Death of Country Music, a 2008 acrylic and mixed media piece on wood by Langford, portrays a skeletal country crooner in cowboy boots and hat, strumming a guitar, surrounded by the lyrics of the Waco Brother’s eponymous song. It creates a visual memento mori to match, underscore and elevate the (perhaps surprisingly) intense country music ballad.

June Carter, a 2019 mixed media piece on paper by White, presents the subject in colorful yet limited fashion, perhaps to emphasize her fleeting place in memory. Carter appears in mid-dance step, the fringes of her figure fading into a stark white background. Scrawled text floats at the top of the frame.

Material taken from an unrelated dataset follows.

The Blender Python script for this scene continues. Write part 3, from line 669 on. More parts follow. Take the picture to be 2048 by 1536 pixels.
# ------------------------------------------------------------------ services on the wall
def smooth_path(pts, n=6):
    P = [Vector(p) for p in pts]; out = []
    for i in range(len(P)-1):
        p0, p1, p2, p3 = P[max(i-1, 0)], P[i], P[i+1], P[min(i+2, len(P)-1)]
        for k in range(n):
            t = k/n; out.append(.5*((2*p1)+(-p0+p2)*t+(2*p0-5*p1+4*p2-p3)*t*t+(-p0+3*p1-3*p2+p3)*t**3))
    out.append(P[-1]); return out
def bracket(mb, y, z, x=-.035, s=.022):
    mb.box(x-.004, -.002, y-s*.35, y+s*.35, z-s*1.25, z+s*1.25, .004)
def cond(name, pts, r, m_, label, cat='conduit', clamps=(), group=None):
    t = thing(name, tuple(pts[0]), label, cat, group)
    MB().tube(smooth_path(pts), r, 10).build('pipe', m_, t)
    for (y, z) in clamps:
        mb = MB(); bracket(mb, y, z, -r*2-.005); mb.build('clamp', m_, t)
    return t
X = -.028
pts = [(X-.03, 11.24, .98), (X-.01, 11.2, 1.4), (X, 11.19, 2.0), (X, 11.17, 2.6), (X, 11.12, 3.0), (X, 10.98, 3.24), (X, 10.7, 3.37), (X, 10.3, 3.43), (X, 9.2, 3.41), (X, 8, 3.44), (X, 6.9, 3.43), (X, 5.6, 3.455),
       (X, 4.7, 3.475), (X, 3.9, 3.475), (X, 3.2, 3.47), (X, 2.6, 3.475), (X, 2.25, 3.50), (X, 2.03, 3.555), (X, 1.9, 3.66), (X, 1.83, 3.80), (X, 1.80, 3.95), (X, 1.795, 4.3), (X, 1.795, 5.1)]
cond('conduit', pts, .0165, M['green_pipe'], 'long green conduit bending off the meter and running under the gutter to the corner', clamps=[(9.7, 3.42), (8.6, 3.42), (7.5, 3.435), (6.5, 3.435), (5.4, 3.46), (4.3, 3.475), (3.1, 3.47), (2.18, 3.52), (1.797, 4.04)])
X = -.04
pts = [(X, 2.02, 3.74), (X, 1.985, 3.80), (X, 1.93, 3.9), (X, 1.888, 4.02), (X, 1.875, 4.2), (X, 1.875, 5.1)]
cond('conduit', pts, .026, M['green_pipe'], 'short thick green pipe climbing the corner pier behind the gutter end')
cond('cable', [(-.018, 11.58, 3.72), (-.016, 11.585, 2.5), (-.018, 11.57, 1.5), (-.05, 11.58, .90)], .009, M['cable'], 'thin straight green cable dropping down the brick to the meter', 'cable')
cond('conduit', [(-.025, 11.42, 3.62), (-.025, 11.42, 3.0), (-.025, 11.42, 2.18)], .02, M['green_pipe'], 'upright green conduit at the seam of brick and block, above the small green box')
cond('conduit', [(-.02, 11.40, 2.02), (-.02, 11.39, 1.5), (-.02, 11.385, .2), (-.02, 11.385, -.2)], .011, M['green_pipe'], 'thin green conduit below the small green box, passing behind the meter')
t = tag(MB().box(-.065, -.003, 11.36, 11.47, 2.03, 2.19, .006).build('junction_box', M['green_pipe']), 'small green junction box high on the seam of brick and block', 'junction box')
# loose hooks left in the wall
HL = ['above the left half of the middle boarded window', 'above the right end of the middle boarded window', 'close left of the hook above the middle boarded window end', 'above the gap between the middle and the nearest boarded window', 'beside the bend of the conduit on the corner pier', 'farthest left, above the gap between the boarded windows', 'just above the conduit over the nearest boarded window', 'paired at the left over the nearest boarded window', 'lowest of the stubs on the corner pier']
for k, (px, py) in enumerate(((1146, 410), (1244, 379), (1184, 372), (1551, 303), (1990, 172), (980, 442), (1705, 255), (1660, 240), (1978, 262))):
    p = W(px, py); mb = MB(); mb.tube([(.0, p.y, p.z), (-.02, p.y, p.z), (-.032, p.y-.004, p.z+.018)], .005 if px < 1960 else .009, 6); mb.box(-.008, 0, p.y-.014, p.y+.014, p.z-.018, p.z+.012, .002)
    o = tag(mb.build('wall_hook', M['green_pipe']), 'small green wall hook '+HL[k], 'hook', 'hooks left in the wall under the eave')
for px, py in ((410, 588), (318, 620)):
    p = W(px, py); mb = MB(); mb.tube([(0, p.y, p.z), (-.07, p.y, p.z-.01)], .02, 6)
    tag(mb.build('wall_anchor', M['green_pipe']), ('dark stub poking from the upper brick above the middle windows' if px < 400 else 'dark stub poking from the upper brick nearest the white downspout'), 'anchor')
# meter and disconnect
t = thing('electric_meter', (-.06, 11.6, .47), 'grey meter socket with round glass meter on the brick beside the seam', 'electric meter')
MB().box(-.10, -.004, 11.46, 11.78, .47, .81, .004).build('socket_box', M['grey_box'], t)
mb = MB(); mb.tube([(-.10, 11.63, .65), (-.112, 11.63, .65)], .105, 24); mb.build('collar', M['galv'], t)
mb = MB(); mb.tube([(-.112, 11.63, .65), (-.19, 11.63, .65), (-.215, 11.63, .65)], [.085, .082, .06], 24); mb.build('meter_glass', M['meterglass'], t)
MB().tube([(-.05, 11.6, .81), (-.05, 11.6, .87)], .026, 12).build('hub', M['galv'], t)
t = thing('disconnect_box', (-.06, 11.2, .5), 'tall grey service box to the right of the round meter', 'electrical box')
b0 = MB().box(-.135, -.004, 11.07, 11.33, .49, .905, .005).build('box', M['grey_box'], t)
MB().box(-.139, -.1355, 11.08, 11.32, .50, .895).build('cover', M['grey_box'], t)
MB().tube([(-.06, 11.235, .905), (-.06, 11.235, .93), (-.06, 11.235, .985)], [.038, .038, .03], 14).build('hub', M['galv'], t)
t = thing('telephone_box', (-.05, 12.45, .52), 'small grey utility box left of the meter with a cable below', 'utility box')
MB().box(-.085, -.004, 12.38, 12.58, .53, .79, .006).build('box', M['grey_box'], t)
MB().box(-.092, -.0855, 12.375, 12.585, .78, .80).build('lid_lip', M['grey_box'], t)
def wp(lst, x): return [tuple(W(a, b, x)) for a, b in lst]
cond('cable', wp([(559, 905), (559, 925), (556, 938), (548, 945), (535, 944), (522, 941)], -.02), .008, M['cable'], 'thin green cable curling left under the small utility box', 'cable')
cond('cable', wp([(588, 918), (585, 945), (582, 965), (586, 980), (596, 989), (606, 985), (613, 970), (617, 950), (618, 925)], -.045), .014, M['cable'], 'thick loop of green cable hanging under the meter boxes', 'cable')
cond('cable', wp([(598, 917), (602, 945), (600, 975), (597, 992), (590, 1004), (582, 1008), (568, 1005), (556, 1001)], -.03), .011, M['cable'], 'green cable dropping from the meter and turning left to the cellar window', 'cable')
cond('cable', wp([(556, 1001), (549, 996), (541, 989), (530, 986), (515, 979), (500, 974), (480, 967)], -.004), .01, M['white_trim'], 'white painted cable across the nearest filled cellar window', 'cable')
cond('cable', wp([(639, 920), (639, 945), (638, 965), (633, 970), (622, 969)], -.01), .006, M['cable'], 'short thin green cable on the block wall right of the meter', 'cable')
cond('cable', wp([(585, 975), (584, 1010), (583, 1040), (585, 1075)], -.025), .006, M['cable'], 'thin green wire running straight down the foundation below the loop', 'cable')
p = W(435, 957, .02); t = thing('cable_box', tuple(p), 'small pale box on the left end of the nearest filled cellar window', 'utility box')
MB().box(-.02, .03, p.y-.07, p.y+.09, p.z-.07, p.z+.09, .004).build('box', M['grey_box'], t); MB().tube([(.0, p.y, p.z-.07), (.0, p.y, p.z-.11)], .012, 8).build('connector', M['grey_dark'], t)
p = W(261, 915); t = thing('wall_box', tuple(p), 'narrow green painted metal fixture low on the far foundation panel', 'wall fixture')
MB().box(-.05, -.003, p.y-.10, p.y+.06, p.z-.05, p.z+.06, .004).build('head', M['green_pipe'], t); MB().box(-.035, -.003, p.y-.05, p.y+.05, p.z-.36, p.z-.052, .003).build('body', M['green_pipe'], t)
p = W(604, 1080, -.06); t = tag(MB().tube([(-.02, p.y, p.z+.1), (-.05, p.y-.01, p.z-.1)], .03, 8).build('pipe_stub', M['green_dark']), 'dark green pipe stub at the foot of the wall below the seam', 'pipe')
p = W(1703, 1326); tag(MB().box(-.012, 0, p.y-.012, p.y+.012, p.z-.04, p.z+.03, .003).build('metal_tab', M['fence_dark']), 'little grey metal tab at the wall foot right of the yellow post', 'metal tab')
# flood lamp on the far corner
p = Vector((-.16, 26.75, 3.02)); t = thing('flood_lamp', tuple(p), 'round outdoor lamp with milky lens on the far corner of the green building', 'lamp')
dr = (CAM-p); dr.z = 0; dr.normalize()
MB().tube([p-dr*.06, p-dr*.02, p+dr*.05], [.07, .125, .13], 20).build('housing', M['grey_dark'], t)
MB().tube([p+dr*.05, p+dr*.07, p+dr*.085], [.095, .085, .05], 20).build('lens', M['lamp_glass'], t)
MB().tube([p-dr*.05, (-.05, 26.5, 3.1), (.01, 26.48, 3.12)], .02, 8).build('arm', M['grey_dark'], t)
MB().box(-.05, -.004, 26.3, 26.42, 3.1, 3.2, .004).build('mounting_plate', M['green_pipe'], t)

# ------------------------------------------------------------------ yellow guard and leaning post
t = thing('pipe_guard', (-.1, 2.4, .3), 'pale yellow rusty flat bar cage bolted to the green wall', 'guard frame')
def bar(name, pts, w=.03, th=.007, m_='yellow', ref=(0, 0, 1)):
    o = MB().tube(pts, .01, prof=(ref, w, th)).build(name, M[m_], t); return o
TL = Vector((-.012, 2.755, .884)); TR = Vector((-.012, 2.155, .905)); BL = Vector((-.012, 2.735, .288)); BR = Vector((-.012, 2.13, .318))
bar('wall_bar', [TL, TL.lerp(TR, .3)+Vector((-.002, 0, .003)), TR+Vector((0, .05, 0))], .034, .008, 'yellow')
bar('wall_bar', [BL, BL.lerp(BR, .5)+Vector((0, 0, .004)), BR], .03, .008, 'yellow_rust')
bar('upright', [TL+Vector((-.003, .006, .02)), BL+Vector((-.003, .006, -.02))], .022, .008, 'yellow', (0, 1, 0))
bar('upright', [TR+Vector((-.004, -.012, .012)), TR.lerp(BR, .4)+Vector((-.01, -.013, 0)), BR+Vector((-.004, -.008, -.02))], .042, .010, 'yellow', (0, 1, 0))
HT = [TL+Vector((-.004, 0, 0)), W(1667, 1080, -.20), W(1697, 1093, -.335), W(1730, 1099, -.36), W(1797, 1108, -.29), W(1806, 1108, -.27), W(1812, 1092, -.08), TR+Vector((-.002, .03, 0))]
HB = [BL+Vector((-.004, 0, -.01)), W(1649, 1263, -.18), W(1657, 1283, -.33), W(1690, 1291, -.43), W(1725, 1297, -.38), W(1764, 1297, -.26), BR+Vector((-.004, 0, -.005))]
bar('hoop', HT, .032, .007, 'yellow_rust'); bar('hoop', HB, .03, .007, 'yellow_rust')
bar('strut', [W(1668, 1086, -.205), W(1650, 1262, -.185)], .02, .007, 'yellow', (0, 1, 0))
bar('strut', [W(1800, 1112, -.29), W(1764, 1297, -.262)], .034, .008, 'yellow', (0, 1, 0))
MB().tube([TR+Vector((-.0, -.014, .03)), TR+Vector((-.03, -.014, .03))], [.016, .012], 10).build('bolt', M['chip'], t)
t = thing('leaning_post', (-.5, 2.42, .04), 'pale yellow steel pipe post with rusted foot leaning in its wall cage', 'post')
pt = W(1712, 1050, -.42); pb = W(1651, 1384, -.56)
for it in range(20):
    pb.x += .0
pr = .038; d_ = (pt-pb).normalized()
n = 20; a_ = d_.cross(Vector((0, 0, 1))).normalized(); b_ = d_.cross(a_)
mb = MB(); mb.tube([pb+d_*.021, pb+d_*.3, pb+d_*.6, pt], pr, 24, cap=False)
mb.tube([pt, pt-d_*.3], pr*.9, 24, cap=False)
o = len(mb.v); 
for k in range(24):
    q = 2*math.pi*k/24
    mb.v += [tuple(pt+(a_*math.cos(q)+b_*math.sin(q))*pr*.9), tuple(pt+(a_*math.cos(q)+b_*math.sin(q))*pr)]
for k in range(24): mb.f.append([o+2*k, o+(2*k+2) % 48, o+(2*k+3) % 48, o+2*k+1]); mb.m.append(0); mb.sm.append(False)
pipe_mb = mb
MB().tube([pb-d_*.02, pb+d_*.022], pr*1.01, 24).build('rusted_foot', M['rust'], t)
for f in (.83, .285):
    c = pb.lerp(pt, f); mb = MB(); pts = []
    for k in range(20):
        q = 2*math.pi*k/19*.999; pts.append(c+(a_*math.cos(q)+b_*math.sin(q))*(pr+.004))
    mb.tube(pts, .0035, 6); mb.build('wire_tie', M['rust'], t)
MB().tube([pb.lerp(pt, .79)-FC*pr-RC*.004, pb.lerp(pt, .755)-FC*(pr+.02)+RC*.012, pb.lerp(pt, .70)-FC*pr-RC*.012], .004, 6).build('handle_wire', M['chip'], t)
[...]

It at once diminishes Carter’s persona as a legend of country music, one who may more regularly be portrayed in larger-than-life fashion, while adding new depth and intimacy to a viewer’s relationship with her.

“I’ve been a disciple of old ’40s, ’50s and ’60s country music since I was in high school,” White told The Tennessean. “I love illustrating the intimate, looked-over human moments. The small scale draws you in. I do it as an excuse to experiment with line and color, with looking and interpreting. I also do it out of love for these musicians.”

White is originally from Chattanooga and is now based in Los Angeles. He’s worked as an illustrator for The New York Times and Village Voice, a designer for the television show Pee-Wee’s Playhouse and as an art director for award-winning music videos. He is perhaps best known for his “word paintings,” which stylize massive text in otherwise traditional landscapes.

Julia Martin Gallery is located at 444 Humphreys Street in WeHo.